(Stated exercise): Reproduce the data exactly and drop any pictures it holds.

(Source material):
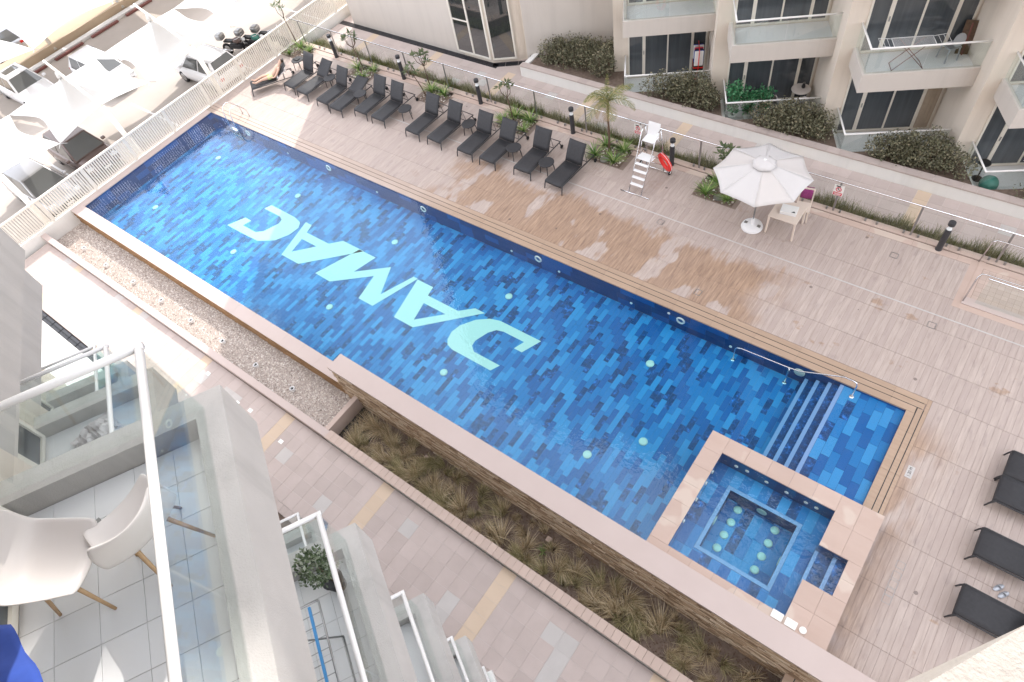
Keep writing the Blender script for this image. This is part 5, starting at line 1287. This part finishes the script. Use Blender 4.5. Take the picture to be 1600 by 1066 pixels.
MAT['blue_plastic2'] = MAT['blue_plastic']; plain('teal', (0.07, 0.24, 0.20), 0.4); ba.children[0].data.materials[0] = MAT['teal']
bs_ = thing('bar_stool', 'black bar stool beside the green ball on right ground balcony', 'stool', None, (*xy(TF.w(3, .35, -.85)), FZ_)); MB().lathe([(0, .62), (.17, .62), (.18, .65), (.16, .68), (0, .68)], n=18).build('seat', 'black', bs_); MB().lathe([(.16, 0), (.16, .02), (.025, .04), (.025, .62)], n=14).build('pedestal', 'black', bs_)
ppp = thing('potted_plant', 'dark leafy potted shrub on the near lower balcony', 'potted plant', None, (*xy(TN.w(0, .36, -.26)), F0 + ST * 3 + .016)); random.seed(60); ppp.scale = (.82, .82, .95)
MB().lathe([(.10, 0), (.14, .24), (.15, .26), (.12, .26), (0, .22)], n=16).build('pot', 'charcoal', ppp); MB().tube([(0, 0, .2), (.01, 0, .45), (0, .02, .8)], [.018, .014, .008], 6).build('stem', 'bark', ppp)
m = MB()
def fn():
    v = Vector((random.gauss(0, 1), random.gauss(0, 1), random.gauss(0, 1))).normalized() * random.uniform(.45, 1.0) ** .6; b_ = 1 + .25 * math.sin(v.x * 7 + v.y * 5)
    return (v.x * .23 * b_, v.y * .23 * b_, .72 + v.z * .30)
leaf_cloud(m, 700, fn, .062); m.build('foliage', 'potplant_leaf', ppp)
# shell chairs on the near balcony
BZ4 = F0 + ST * 4 + .016
def shell_chair(label, loc, rz):
    t = thing('shell_chair', label, 'chair', 'white shell chairs on the near balcony', loc, rz); prof = [(.25, .40), (.22, .435), (.12, .43), (0, .42), (-.12, .425), (-.20, .46), (-.245, .55), (-.27, .66), (-.285, .76), (-.29, .80)]
    pts = []
    for i, (y, z) in enumerate(prof):
        for j in range(11):
            s = -1 + j / 5; back = max(0, (i - 4) / 5); w = .235 + .045 * math.sin(min(1, i / 6) * 3.14 * .6)
            if i >= 8: w *= 1 - .10 * (i - 7)
            pts.append((s * w, y + back * .11 * s * s, z + (1 - back) * .055 * s * s + .035 * abs(s) ** 3 * (1 if 2 < i < 7 else .3)))
    MB().grid(pts, len(prof), 11).build('shell', 'seat_shell', t, smooth=True, solid=.018, sub=1)
    for sx in (-1, 1):
        for sy in (-1, 1): MB().tube([(sx * .12, sy * .10 - .01, .415), (sx * .20, sy * .20 - .01, 0)], [.017, .011], 8).build('leg', 'pale_wood', t, smooth=True)
    MB().tube([(-.14, -.10, .36), (.14, .09, .36)], .007, 5).tube([(.14, -.10, .36), (-.14, .09, .36)], .007, 5).build('brace', 'dull_steel', t)
shell_chair('white shell chair with wooden legs nearest the balcony door', (-3.61, -1.05, BZ4), R(-50))
shell_chair('white shell chair with wooden legs by the glass of near balcony', (-3.34, -.57, BZ4), R(92))
# blue cloth over a drying line near the door
bc = thing('blue_cloth', 'royal blue cloth hanging at the lower left corner beside the balcony door', 'cloth'); pts = []
for i in range(15):
    for j in range(10):
        f = i / 14; g_ = j / 9; x = -2.80 + 1.2 * f; y = -1.14 + .20 * f
        pts.append((x - .42 * g_, y - .30 * g_ + .008 * math.sin(f * 16), 13.0 + .65 * f + .008 * math.sin(f * 14 + 2 * g_) - .10 * g_))
MB().grid(pts, 15, 10).build('cloth', 'blue_cloth', bc, smooth=True, solid=.006)
# crumpled sheet on the neighbouring lower balcony
cs = thing('dust_sheet', 'crumpled pale sheet on the floor of the lower left balcony', 'sheet', None, (*xy(TN.w(-1, .55, -.75)), F0 + ST * 3 + .012)); pts = []; random.seed(70)
for i in range(15):
    for j in range(15):
        x, y = (i / 14 - .5), (j / 14 - .5); pts.append((x * .7, y * .6, .02 + max(0, .22 * (1 - 3.2 * (x * x + y * y))) * (.5 + .5 * math.sin(i * 1.9 + 2 * math.sin(j * 1.3))) + .03 * random.random()))
MB().grid(pts, 15, 15).build('cloth', 'cloth_pale', cs, smooth=False, solid=.006)

# ------------------------------------------------------------------ sunbather
def skin_body(name, joints, edges, mat, parent, sub=2):
    me = bpy.data.meshes.new(name); me.from_pydata([j[:3] for j in joints], edges, []); me.materials.append(MAT[mat]); o = mobj(name, me, parent)
    sk = o.modifiers.new('skin', 'SKIN'); sk.use_smooth_shade = True
    for i, v in enumerate(me.skin_vertices[0].data): v.radius = (joints[i][3], joints[i][4] if len(joints[i]) > 4 else joints[i][3]); v.use_root = (i == 0)
    q = o.modifiers.new('sub', 'SUBSURF'); q.levels = sub; q.render_levels = sub; return o
pe = thing('person', 'sunbather in pale green shorts lying on a lounger by the fence', 'person')
b40 = (math.cos(R(40)), math.sin(R(40)))
def bk(t, off): return (1.22 + t * b40[0] - off * b40[1] * 1.0, .38 + t * b40[1] + off * b40[0])
pv = (1.12, .47); c1 = bk(.20, .12); c2 = bk(.42, .12); nk = bk(.56, .11); hd = bk(.70, .13)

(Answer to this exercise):
Keep writing the Blender script for this image. This is part 5, starting at line 1287. This part finishes the script. Use Blender 4.5. Take the picture to be 1600 by 1066 pixels.
MAT['blue_plastic2'] = MAT['blue_plastic']; plain('teal', (0.07, 0.24, 0.20), 0.4); ba.children[0].data.materials[0] = MAT['teal']
bs_ = thing('bar_stool', 'black bar stool beside the green ball on right ground balcony', 'stool', None, (*xy(TF.w(3, .35, -.85)), FZ_)); MB().lathe([(0, .62), (.17, .62), (.18, .65), (.16, .68), (0, .68)], n=18).build('seat', 'black', bs_); MB().lathe([(.16, 0), (.16, .02), (.025, .04), (.025, .62)], n=14).build('pedestal', 'black', bs_)
ppp = thing('potted_plant', 'dark leafy potted shrub on the near lower balcony', 'potted plant', None, (*xy(TN.w(0, .36, -.26)), F0 + ST * 3 + .016)); random.seed(60); ppp.scale = (.82, .82, .95)
MB().lathe([(.10, 0), (.14, .24), (.15, .26), (.12, .26), (0, .22)], n=16).build('pot', 'charcoal', ppp); MB().tube([(0, 0, .2), (.01, 0, .45), (0, .02, .8)], [.018, .014, .008], 6).build('stem', 'bark', ppp)
m = MB()
def fn():
    v = Vector((random.gauss(0, 1), random.gauss(0, 1), random.gauss(0, 1))).normalized() * random.uniform(.45, 1.0) ** .6; b_ = 1 + .25 * math.sin(v.x * 7 + v.y * 5)
    return (v.x * .23 * b_, v.y * .23 * b_, .72 + v.z * .30)
leaf_cloud(m, 700, fn, .062); m.build('foliage', 'potplant_leaf', ppp)
# shell chairs on the near balcony
BZ4 = F0 + ST * 4 + .016
def shell_chair(label, loc, rz):
    t = thing('shell_chair', label, 'chair', 'white shell chairs on the near balcony', loc, rz); prof = [(.25, .40), (.22, .435), (.12, .43), (0, .42), (-.12, .425), (-.20, .46), (-.245, .55), (-.27, .66), (-.285, .76), (-.29, .80)]
    pts = []
    for i, (y, z) in enumerate(prof):
        for j in range(11):
            s = -1 + j / 5; back = max(0, (i - 4) / 5); w = .235 + .045 * math.sin(min(1, i / 6) * 3.14 * .6)
            if i >= 8: w *= 1 - .10 * (i - 7)
            pts.append((s * w, y + back * .11 * s * s, z + (1 - back) * .055 * s * s + .035 * abs(s) ** 3 * (1 if 2 < i < 7 else .3)))
    MB().grid(pts, len(prof), 11).build('shell', 'seat_shell', t, smooth=True, solid=.018, sub=1)
    for sx in (-1, 1):
        for sy in (-1, 1): MB().tube([(sx * .12, sy * .10 - .01, .415), (sx * .20, sy * .20 - .01, 0)], [.017, .011], 8).build('leg', 'pale_wood', t, smooth=True)
    MB().tube([(-.14, -.10, .36), (.14, .09, .36)], .007, 5).tube([(.14, -.10, .36), (-.14, .09, .36)], .007, 5).build('brace', 'dull_steel', t)
shell_chair('white shell chair with wooden legs nearest the balcony door', (-3.61, -1.05, BZ4), R(-50))
shell_chair('white shell chair with wooden legs by the glass of near balcony', (-3.34, -.57, BZ4), R(92))
# blue cloth over a drying line near the door
bc = thing('blue_cloth', 'royal blue cloth hanging at the lower left corner beside the balcony door', 'cloth'); pts = []
for i in range(15):
    for j in range(10):
        f = i / 14; g_ = j / 9; x = -2.80 + 1.2 * f; y = -1.14 + .20 * f
        pts.append((x - .42 * g_, y - .30 * g_ + .008 * math.sin(f * 16), 13.0 + .65 * f + .008 * math.sin(f * 14 + 2 * g_) - .10 * g_))
MB().grid(pts, 15, 10).build('cloth', 'blue_cloth', bc, smooth=True, solid=.006)
# crumpled sheet on the neighbouring lower balcony
cs = thing('dust_sheet', 'crumpled pale sheet on the floor of the lower left balcony', 'sheet', None, (*xy(TN.w(-1, .55, -.75)), F0 + ST * 3 + .012)); pts = []; random.seed(70)
for i in range(15):
    for j in range(15):
        x, y = (i / 14 - .5), (j / 14 - .5); pts.append((x * .7, y * .6, .02 + max(0, .22 * (1 - 3.2 * (x * x + y * y))) * (.5 + .5 * math.sin(i * 1.9 + 2 * math.sin(j * 1.3))) + .03 * random.random()))
MB().grid(pts, 15, 15).build('cloth', 'cloth_pale', cs, smooth=False, solid=.006)

# ------------------------------------------------------------------ sunbather
def skin_body(name, joints, edges, mat, parent, sub=2):
    me = bpy.data.meshes.new(name); me.from_pydata([j[:3] for j in joints], edges, []); me.materials.append(MAT[mat]); o = mobj(name, me, parent)
    sk = o.modifiers.new('skin', 'SKIN'); sk.use_smooth_shade = True
    for i, v in enumerate(me.skin_vertices[0].data): v.radius = (joints[i][3], joints[i][4] if len(joints[i]) > 4 else joints[i][3]); v.use_root = (i == 0)
    q = o.modifiers.new('sub', 'SUBSURF'); q.levels = sub; q.render_levels = sub; return o
pe = thing('person', 'sunbather in pale green shorts lying on a lounger by the fence', 'person')
b40 = (math.cos(R(40)), math.sin(R(40)))
def bk(t, off): return (1.22 + t * b40[0] - off * b40[1] * 1.0, .38 + t * b40[1] + off * b40[0])
pv = (1.12, .47); c1 = bk(.20, .12); c2 = bk(.42, .12); nk = bk(.56, .11); hd = bk(.70, .13)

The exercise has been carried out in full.